## What the task asks
From the listing below, pull each line that includes "picture".

START Available records

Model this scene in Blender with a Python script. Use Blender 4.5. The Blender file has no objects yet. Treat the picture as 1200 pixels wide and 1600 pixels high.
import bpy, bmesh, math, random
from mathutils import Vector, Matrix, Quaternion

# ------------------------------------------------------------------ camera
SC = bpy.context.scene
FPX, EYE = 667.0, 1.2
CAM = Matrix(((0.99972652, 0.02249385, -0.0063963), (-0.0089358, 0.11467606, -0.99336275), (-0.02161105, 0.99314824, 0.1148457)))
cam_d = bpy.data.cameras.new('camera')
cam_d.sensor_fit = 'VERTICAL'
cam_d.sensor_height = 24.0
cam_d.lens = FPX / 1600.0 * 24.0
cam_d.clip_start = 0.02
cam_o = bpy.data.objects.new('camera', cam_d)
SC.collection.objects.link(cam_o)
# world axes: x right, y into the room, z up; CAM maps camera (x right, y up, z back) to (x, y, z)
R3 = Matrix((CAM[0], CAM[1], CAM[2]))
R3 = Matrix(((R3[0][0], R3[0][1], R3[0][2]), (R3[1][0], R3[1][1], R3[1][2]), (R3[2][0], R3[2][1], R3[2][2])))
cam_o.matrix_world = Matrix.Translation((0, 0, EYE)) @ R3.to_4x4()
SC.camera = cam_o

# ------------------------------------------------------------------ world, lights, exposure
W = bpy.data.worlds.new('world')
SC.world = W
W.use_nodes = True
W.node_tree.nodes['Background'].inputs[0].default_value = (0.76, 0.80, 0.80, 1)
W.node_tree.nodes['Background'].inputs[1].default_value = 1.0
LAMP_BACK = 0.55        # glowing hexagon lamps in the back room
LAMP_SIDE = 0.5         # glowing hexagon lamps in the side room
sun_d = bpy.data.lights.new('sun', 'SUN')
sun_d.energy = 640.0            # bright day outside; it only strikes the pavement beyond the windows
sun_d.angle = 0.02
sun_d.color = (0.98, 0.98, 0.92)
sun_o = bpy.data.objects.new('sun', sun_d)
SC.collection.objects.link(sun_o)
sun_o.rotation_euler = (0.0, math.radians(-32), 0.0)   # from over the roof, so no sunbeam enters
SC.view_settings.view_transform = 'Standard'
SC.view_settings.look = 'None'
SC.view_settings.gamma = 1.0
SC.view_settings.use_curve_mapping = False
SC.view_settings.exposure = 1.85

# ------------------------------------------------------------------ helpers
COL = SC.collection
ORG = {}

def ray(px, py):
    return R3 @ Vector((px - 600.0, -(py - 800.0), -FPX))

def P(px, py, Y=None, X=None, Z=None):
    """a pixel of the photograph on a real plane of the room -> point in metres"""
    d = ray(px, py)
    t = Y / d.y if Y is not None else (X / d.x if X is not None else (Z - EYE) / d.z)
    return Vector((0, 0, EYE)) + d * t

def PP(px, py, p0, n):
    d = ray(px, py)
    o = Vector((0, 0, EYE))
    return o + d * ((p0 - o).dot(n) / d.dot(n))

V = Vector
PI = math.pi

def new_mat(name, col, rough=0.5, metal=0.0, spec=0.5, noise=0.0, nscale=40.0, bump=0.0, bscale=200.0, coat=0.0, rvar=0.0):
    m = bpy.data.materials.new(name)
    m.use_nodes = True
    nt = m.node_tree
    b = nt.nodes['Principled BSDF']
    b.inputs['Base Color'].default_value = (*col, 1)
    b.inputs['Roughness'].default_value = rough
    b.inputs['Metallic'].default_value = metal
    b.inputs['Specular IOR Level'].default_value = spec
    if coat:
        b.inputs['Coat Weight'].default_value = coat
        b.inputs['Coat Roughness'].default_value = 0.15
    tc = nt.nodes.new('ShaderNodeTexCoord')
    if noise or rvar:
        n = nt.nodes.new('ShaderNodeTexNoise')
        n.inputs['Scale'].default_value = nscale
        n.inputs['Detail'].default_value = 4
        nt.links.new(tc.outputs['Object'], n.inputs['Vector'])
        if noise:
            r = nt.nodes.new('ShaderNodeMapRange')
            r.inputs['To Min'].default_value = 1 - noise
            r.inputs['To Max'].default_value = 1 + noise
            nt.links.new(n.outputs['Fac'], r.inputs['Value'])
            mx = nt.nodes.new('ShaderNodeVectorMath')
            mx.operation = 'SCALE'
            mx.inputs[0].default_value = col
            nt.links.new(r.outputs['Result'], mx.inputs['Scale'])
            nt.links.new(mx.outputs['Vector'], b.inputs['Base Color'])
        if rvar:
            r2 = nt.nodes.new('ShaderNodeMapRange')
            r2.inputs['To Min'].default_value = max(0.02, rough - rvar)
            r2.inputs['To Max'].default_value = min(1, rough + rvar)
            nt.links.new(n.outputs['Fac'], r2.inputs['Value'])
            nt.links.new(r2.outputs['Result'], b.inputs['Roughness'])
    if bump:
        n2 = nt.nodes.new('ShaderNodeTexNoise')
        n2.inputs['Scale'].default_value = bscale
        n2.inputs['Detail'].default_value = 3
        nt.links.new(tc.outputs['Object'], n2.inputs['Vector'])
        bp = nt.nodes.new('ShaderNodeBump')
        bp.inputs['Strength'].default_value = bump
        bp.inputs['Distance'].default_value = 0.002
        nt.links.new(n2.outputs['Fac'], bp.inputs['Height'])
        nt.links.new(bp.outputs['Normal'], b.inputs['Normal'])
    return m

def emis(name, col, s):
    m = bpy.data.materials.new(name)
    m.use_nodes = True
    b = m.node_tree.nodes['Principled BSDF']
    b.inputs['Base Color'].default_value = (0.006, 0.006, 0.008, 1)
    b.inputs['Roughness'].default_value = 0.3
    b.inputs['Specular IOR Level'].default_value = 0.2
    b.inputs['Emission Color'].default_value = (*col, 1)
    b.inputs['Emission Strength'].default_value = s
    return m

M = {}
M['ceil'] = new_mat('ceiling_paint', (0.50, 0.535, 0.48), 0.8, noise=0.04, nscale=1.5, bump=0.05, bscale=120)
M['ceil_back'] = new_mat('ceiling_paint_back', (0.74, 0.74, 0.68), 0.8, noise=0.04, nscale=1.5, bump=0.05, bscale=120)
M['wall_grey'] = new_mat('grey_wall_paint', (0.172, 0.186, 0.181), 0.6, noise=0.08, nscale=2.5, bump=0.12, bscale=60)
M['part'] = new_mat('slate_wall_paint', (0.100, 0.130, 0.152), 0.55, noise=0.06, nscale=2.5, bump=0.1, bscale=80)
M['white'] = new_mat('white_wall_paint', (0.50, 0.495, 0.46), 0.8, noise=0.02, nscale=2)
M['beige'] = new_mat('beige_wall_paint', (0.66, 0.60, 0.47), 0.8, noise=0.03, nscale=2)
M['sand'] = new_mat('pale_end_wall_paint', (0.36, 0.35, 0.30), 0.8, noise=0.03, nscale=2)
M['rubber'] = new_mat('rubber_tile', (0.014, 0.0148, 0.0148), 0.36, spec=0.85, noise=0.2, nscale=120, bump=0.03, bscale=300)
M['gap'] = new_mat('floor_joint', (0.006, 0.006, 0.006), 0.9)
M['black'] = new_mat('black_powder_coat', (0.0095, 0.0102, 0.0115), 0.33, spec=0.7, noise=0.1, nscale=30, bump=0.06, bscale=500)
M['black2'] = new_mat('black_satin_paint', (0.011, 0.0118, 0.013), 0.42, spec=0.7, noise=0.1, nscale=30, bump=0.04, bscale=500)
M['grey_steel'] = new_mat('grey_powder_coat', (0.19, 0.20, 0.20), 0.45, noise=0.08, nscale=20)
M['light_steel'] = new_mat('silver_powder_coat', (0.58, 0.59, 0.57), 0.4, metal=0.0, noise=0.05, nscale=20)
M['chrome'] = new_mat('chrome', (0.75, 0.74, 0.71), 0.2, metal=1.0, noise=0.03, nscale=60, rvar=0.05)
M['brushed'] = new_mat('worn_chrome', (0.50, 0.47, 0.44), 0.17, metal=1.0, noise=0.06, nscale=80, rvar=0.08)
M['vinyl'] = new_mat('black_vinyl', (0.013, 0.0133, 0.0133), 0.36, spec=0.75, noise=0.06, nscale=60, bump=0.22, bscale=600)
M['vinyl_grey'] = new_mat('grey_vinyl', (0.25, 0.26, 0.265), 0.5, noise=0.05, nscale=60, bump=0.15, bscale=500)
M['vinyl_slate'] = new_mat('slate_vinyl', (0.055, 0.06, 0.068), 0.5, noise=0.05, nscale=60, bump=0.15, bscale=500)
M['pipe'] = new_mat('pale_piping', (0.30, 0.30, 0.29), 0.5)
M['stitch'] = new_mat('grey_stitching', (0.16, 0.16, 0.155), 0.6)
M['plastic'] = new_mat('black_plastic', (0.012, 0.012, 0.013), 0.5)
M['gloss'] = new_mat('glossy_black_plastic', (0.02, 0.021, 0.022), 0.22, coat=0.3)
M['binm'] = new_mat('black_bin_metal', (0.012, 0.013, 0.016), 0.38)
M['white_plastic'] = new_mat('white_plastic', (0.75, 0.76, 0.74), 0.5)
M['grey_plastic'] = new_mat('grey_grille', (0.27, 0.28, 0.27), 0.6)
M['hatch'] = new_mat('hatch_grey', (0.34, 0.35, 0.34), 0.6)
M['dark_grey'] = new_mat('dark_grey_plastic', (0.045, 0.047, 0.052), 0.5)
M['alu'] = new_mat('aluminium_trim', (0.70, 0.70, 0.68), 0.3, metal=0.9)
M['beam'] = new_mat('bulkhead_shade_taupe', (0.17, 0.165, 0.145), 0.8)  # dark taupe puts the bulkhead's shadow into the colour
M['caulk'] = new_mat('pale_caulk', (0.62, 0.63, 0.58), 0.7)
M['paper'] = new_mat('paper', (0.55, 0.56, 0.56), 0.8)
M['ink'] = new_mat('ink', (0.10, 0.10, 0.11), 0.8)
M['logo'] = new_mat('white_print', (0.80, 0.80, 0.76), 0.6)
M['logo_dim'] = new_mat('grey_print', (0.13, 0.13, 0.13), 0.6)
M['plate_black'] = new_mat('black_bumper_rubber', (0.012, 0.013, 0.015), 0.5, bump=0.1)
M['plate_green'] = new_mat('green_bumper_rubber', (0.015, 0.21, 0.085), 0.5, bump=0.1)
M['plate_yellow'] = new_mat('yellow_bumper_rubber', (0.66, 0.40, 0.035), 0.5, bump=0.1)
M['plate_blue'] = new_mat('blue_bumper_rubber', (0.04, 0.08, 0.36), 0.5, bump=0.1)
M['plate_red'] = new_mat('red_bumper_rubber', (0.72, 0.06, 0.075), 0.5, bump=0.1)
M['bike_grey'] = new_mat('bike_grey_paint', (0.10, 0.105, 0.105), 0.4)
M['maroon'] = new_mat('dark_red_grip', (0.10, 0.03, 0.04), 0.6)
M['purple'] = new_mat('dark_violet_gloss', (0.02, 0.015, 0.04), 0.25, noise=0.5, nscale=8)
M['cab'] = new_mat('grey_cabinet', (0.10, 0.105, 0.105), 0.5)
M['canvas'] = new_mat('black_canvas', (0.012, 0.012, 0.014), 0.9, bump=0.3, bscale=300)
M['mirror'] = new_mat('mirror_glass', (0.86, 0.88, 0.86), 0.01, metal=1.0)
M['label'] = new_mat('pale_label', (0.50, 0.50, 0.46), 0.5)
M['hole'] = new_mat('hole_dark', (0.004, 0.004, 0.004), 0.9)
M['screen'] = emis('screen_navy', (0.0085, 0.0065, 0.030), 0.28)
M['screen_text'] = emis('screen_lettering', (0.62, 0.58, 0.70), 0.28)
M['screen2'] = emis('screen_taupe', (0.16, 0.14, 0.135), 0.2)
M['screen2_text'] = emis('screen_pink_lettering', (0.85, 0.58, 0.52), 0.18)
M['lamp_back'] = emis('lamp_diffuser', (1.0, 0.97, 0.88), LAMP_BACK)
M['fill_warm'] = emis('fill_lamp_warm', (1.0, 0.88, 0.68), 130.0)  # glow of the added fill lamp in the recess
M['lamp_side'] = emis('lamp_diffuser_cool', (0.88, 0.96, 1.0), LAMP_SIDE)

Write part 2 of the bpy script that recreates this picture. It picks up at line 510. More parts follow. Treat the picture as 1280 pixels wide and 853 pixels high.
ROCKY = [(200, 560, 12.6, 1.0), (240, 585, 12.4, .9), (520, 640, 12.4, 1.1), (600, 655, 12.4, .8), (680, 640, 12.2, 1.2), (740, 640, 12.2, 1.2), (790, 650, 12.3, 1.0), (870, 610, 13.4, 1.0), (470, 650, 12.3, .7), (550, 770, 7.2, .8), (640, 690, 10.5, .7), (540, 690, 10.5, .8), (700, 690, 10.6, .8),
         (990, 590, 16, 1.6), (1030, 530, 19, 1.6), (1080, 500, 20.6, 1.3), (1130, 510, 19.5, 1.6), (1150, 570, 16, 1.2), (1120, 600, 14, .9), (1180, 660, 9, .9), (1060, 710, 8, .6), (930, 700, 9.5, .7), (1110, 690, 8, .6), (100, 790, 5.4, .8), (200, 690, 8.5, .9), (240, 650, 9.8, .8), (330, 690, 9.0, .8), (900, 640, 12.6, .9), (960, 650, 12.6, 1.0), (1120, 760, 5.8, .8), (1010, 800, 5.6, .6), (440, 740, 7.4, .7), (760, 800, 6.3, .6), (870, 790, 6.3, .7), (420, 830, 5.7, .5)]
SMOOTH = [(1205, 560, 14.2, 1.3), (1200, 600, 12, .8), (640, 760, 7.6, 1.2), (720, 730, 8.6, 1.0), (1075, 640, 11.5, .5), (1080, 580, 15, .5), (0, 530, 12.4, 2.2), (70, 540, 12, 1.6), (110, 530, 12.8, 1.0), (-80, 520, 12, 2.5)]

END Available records

## Exercise response
Model this scene in Blender with a Python script. Use Blender 4.5. The Blender file has no objects yet. Treat the picture as 1200 pixels wide and 1600 pixels high.
Write part 2 of the bpy script that recreates this picture. It picks up at line 510. More parts follow. Treat the picture as 1280 pixels wide and 853 pixels high.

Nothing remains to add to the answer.